Topic: Accuracy in Media
You would think that, just a few weeks removed from getting caught red-handed spreading falsehoods about Kevin Jennings and being forced to issue an embarrassing retraction, Accuracy in Media would want to stay away from the subject of Jennings, lest it stray into further misleading smears. But AIM doesn't, and it does.
In a January 4 AIM column, Cliff Kincaid tries once again to falsely link Jennings to pedophila -- defying AIM's retraction statement that it has "no evidence" to support such a link -- by bringing up Jennings' praise for gay-rights pioneer Harry Hay, stating that Hay was a "supporter of the North American Man-Boy Love Association" and insisting that "The praise of Hay by Jennings has led to questions about Jennings's relationship with NAMBLA itself."
In fact, Jennings' praise of Hay has only "led to questions" among those determined to mischaracterize that praise. Jennings praised Hay's role in helping start "the first ongoing gay rights groups in America" in 1948, which has nothing to do with NAMBLA.
(Just as unacceptable to Kincaid, it appears, is that Hay was also "a prominent member of the Communist Party USA and ‘Radical Faerie' who believed in the power of the occult.")

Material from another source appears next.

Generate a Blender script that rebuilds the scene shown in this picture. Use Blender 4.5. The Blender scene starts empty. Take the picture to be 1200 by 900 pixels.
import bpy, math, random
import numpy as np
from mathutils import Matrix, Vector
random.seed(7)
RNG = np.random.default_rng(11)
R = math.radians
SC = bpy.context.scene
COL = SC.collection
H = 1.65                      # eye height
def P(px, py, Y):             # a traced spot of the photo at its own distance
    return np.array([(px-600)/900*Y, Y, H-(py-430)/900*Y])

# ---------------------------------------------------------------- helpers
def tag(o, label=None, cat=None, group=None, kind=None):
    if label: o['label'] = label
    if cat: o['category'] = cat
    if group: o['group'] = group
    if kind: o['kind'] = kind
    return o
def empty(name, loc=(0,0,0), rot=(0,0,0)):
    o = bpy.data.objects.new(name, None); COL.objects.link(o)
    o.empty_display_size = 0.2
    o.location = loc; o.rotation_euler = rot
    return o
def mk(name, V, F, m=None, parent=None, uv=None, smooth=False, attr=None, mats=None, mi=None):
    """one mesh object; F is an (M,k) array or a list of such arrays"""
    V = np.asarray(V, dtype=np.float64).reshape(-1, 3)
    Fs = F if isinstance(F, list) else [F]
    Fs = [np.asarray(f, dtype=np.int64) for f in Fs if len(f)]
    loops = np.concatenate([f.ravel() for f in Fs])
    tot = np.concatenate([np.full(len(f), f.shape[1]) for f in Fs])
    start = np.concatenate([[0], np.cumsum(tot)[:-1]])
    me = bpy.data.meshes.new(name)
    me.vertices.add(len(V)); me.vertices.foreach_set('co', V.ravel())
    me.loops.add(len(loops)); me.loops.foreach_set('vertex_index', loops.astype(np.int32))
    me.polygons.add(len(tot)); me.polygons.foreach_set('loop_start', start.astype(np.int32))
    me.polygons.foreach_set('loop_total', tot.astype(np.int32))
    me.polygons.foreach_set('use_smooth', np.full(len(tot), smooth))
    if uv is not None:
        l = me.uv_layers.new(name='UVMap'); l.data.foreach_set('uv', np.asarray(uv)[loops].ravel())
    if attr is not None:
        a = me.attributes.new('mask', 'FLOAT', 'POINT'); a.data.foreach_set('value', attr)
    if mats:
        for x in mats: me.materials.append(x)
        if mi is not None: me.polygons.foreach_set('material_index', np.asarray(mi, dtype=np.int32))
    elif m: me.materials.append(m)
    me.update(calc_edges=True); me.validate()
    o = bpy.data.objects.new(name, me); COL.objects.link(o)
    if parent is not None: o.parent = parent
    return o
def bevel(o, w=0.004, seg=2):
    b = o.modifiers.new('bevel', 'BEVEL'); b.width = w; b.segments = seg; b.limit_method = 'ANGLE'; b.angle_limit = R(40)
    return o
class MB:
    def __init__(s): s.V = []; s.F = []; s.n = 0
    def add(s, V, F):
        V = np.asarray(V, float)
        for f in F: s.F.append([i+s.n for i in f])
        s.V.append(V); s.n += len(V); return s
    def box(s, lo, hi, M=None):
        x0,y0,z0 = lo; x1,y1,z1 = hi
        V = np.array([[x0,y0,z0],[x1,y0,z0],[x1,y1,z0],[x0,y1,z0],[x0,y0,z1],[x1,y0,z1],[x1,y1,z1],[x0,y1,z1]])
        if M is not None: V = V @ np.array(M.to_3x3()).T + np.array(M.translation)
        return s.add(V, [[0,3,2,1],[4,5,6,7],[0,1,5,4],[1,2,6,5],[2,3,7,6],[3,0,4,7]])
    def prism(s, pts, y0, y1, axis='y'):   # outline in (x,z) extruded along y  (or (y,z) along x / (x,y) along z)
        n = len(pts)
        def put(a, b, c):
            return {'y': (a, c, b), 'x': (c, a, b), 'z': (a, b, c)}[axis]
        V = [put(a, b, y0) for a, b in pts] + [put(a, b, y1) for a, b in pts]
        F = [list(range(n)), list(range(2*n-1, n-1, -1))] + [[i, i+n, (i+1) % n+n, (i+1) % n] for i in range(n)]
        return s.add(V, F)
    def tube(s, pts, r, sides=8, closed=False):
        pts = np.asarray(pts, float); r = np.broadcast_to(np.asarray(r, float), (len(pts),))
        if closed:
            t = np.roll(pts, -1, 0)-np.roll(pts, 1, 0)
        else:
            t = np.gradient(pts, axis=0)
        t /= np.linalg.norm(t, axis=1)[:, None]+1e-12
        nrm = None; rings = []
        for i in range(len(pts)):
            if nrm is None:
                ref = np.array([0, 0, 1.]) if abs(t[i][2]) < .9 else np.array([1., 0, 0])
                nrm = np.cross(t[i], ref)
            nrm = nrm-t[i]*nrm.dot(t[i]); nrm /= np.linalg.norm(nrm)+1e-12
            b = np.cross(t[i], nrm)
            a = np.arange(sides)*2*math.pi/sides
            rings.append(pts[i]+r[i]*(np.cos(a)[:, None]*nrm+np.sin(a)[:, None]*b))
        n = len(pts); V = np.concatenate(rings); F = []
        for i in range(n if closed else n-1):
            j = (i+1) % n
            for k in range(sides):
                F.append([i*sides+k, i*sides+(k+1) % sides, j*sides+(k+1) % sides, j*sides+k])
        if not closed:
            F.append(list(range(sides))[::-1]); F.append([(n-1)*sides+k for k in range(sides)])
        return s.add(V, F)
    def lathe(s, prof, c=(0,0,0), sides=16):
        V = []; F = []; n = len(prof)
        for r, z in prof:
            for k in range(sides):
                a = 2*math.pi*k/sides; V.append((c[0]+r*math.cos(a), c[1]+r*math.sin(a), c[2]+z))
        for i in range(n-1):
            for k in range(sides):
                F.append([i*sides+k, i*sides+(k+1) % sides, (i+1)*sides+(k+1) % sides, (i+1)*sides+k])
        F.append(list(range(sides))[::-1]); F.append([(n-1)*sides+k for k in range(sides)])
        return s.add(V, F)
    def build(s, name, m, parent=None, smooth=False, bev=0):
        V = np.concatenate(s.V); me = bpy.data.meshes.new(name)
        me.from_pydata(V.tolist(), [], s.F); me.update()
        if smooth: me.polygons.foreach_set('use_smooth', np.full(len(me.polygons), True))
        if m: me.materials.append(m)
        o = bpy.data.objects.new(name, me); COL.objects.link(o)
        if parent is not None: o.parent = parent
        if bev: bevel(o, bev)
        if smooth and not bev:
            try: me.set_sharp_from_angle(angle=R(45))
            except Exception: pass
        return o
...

Kincaid also curiously embarks on a defense of a proposed anti-gay law in Uganda, asserting that any claim that it would result in the death penalty for homosexuality is "flat-out disinformation" and that the death penalty is for "aggravated homosexuality," which is, according to Kincaid, "pederasty, pedophilia, homosexual parent/child incest, homosexual abuse of a disabled ward, and knowingly spreading AIDS."
But CNN reports that the death penalty could also apply to those who "engage in homosexual sex more than once," as well as "people who test positive for HIV." The law would also apply even to Ugandans participating in same-sex acts in countries where such behavior is legal.
Kincaid's source for his claims about the Uganda law is anti-gay pastor Scott Lively of Abiding Truth Ministries -- which is on the Southern Poverty Law Center's list of hate groups. The New York Times reports that Lively "has acknowledged meeting with Ugandan lawmakers to discuss" the proposed law and was one of three evangelical activists who headlined a recent conference on the "gay agenda" in the country in which, according to the Times, they "discussed how to make gay people straight, how gay men often sodomized teenage boys and how ‘the gay movement is an evil institution' whose goal is ‘to defeat the marriage-based society and replace it with a culture of sexual promiscuity.' "
Kincaid quotes Lively stating that the bill "does not emphasize rehabilitation over punishment and the punishment that it calls for is unacceptably harsh. However, if the offending sections were sufficiently modified, the proposed law would represent an encouraging step in the right direction." According to Kincaid, Lively defends the law as "a response to the history of the country, where Christians were persecuted and even killed for resisting the homosexuality of King Mwanga, a violent pedophile." Lively also cites "homosexual political activists from Europe and the United States [who] are working aggressively to re-homosexualize their nation" and claims that "Ugandan citizens report a growing number of foreign homosexual men coming to their country to turn desperately poor young men from the slums into their personal houseboys, and that some girls in public schools have been paid to recruit others into lesbianism."
Kincaid joins WorldNetDaily's Molotov Mitchell in defending the Ugandan bill.
Thanks to Kincaid's smear, AIM owes another apology to Jennings. They might want to quit while they're behind.